En una ciudad donde entonces había pocos habitantes, con relación a la actualidad, resultó cuestión de tiempo descubrir que los objetos robados habían ‘vuelto a la vida’.
Los familiares de los difuntos asaltados empezaron a notar que las pertenencias de sus parientes de pronto estaban a la venta en locales del centro porteño.
Por ejemplo, la madre de una fallecida quedó estupefacta cuando vio en la vitrina de un local el vestido de novia que le puso a la hija para el velatorio y con el que la sepultó.
No hizo falta justicia divina para este caso, pues la acción fue sancionada en esta vida. Luego de las denuncias presentadas por propietarios de las tumbas profanadas, las autoridades detuvieron al ‘comemuerto’, así como también a sus cómplices.
Iglesia de San Francisco
Cantuña era un indígena a quien los padres franciscanos le encomendaron la construcción de la iglesia de San Francisco de Quito. Tenía seis meses para terminar la obra, a cambio recibiría una gran suma de dinero.
El indígena tenía el tiempo en contra, pero reunió un equipo y se propuso terminar el templo en el tiempo acordado. Pero el tiempo pasaba y el contratista se empezó a dar cuenta de que no tendría el tiempo suficiente para cumplir con la obra. En medio de su desesperación se le apareció el diablo, quien le propuso terminar la iglesia antes de que amaneciera, pero a cambio debía darle su alma.
Cantuña no tenía más opción y aceptó el trato, que consistía en terminar la obra en el menor tiempo posible y colocar todas las piedras. El diablo y sus ayudantes terminaron la obra antes de la medianoche y el maligno estaba listo para cobrar la deuda.

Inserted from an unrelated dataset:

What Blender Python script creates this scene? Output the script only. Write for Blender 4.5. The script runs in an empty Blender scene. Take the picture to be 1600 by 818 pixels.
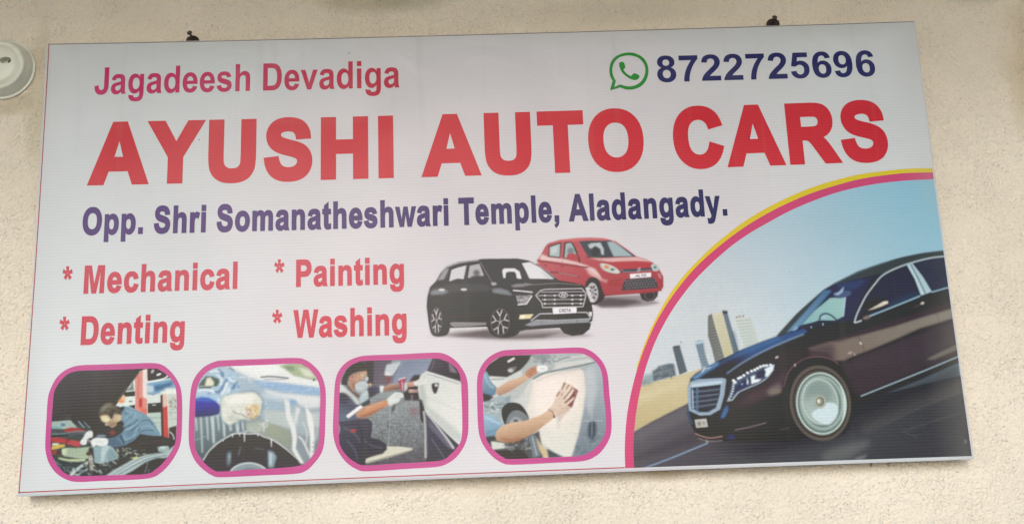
import bpy, bmesh, math, random
import numpy as np
from mathutils import Vector, Matrix
from mathutils.geometry import delaunay_2d_cdt
R = math.radians
random.seed(7)
rng = np.random.default_rng(7)
sc = bpy.context.scene
COL = sc.collection

# ------------------------------------------------------------------ camera, sky, sun, exposure
D = 0.045                                     # the board's front stands this far off the wall plane (y = 0)
F = 1513.3                                    # focal length in pixels of the 1600 px wide photograph
CAM = Vector((0.89657, -1.90123 - D, 0.00804))
BX = Matrix(((0.9990769, 0.0328139, -0.0277226),
             (-0.0202173, -0.2102340, -0.9774420),
             (-0.0379020, 0.9771003, -0.2093766)))
cam = bpy.data.objects.new('camera', bpy.data.cameras.new('camera'))
COL.objects.link(cam)
cam.matrix_world = Matrix.Translation(CAM) @ BX.to_4x4()
cam.data.sensor_width = 36.0
cam.data.lens = F / 1600 * 36.0
cam.data.clip_start = 0.05
cam.data.clip_end = 4000
sc.camera = cam

SUN_EL, SUN_AZ = R(20), R(-10)                  # azimuth measured from the outward normal (-y) towards +x
w = bpy.data.worlds.new("World")
sc.world = w
w.use_nodes = True
nt = w.node_tree
sky = nt.nodes.new('ShaderNodeTexSky')
sky.sky_type = 'NISHITA'
sky.sun_disc = False
sky.sun_elevation = SUN_EL
sky.sun_rotation = R(180) - SUN_AZ
sky.air_density = 1.0
sky.dust_density = 0.5
sky.ozone_density = 1.0
nt.links.new(sky.outputs[0], nt.nodes['Background'].inputs[0])
nt.nodes['Background'].inputs[1].default_value = 0.15
sd = bpy.data.lights.new('sun', 'SUN')
sd.energy = 0.9
sd.angle = R(22)
sd.color = (1.0, 0.985, 0.96)
sun = bpy.data.objects.new('sun', sd)
COL.objects.link(sun)
dirv = Vector((math.sin(SUN_AZ) * math.cos(SUN_EL), -math.cos(SUN_AZ) * math.cos(SUN_EL), math.sin(SUN_EL)))
sun.rotation_euler = dirv.to_track_quat('Z', 'Y').to_euler()
sun.location = dirv * 6
vs = sc.view_settings
vs.view_transform = 'Standard'
vs.look = 'None'
vs.gamma = 1
vs.use_curve_mapping = False
vs.exposure = 0.66
sc.cycles.max_bounces = 8

# ------------------------------------------------------------------ calibration of printed colours
SHEEN = np.array([0.042, 0.043, 0.045])       # veil of sky reflected in the vinyl, taken off the seen colour
GAIN = 1.24                            # seen linear value -> ink reflectance
PAPER = (0.63, 0.624, 0.638)                  # unprinted vinyl


# ------------------------------------------------------------------ small helpers
def lin(c):
    c = np.asarray(c, float)
    return np.where(c <= 0.04045, c / 12.92, ((c + 0.055) / 1.055) ** 2.4)


def hexc(h):
    h = h.lstrip('#')
    return lin([int(h[i:i + 2], 16) / 255 for i in (0, 2, 4)])


def ink(h, g=GAIN):
    c = hexc(h) if isinstance(h, str) else np.asarray(h)
    return np.clip((c - SHEEN) * g, 0.008, 0.86)


def at(px, py, y=-D):
    """point where the photograph's pixel (px, py) meets the plane at depth y"""
    d = BX @ Vector(((px - 800) / F, -(py - 409) / F, -1))
    t = (y - CAM.y) / d.y
    return CAM + d * t


# homography photo px <-> board front plane (u, v)
def homo(src, dst):
    A = []; b = []
    for (x, y), (u, v) in zip(src, dst):
        A.append([x, y, 1, 0, 0, 0, -u * x, -u * y]); b.append(u)
        A.append([0, 0, 0, x, y, 1, -v * x, -v * y]); b.append(v)
    return np.append(np.linalg.solve(np.array(A, float), np.array(b, float)), 1).reshape(3, 3)


_c = [(28.5, 770), (1519, 712), (1427.5, 33.3), (75.5, 68.8)]
_w = [at(*p) for p in _c]
P2U = homo(_c, [(q.x, q.z) for q in _w])
U2P = np.linalg.inv(P2U)


def hmap(H, pts):
    p = np.asarray(pts, float).reshape(-1, 2)
    q = np.c_[p, np.ones(len(p))] @ H.T
    return q[:, :2] / q[:, 2:]


def zc(x0, y0, s):
    """traced coordinates of an enlarged crop -> photo px"""
    return lambda pts: [(x0 + x / s, y0 + y / s) for x, y in pts]


def smooth(pts, n=6, closed=True):
    pts = [np.array(p, float) for p in pts]
    out = []
    N = len(pts)
    rngi = range(N) if closed else range(N - 1)
    for i in rngi:
        if closed:
            p0, p1, p2, p3 = pts[i - 1], pts[i], pts[(i + 1) % N], pts[(i + 2) % N]
        else:
            p0, p1, p2, p3 = pts[max(i - 1, 0)], pts[i], pts[i + 1], pts[min(i + 2, N - 1)]
        for k in range(n):
            t = k / n
            out.append(tuple(0.5 * ((2 * p1) + (-p0 + p2) * t + (2 * p0 - 5 * p1 + 4 * p2 - p3) * t * t
                                    + (-p0 + 3 * p1 - 3 * p2 + p3) * t ** 3)))
    if not closed:
        out.append(tuple(pts[-1]))
    return out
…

Lucifer se aproximó a Cantuña para reclamar lo suyo, pero este lo increpó y le dijo: “¡El trato ha sido incumplido! Me ofreciste colocar hasta la última piedra de la construcción y no fue así. Falta una piedra”. Pero la roca en cuestión había sido sacada de la obra por el mismo Cantuña, quien la escondió antes de que los demonios comenzaran la construcción.
El diablo, asombrado, vio cómo un simple mortal lo había engañado. Así, Cantuña salvó su alma y el diablo, sintiéndose burlado, se refugió en los infiernos sin llevarse su paga.